I would even argue that the current design of the bike line is better than the one suggested by the author.

It forces the biker to slow down and reduces the collision risks with others in the line.

It is selfish to think only about the biker coming from the hill. The biker that thinks it is okay to drive 20mph in that situation.

Yeah, that's why we put sharp turns at the bottom of roads too.

It is selfish to only think about the driver coming from the hill. The driver that thinks it is okay to drive 45mph in that situation.

Do you see the irony of your statement.

  • We put sharp turns at the end of roads.

    If you have a high-speed road merging into a slow one without some indication that it's ending and a sharp turn at the end, you have a road that kills people.

You can accomplish both with the right design.

  • By not merging the cycling and walkway, sure. That would be a better design.

    But presumably real world limitations forced them to merge the two at this point, and forcing cyclists to slow before the merge is of obvious benefit to the safety of pedestrians and cyclists.
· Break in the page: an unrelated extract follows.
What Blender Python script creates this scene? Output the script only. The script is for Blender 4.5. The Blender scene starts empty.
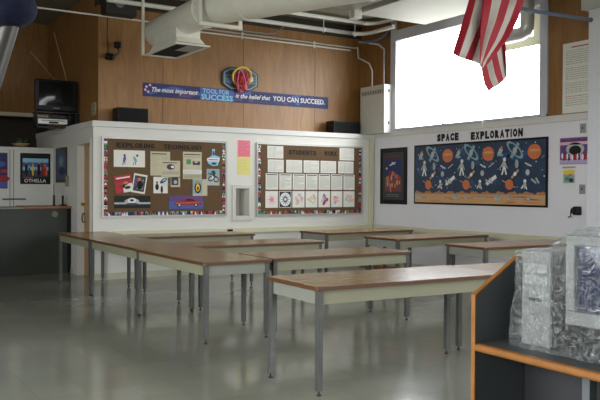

Not to mention that road construction crews can't fabricate an infinite array of curbs and affordances as a simple practical limitation.

    As others have cited, the author seems to have an "everything is an easy fix" perspective to the world, at least when viewed as their own requirements and needs being the only consideration. In reality, loads of people care immensely about all the things that they think are easy fixes, but the fixes aren't nearly as easy as they think. Like, anyone who has ever listened to a user tell them how their app could be made much better knows this, when all of their suggestions would diminish usability for almost every other user.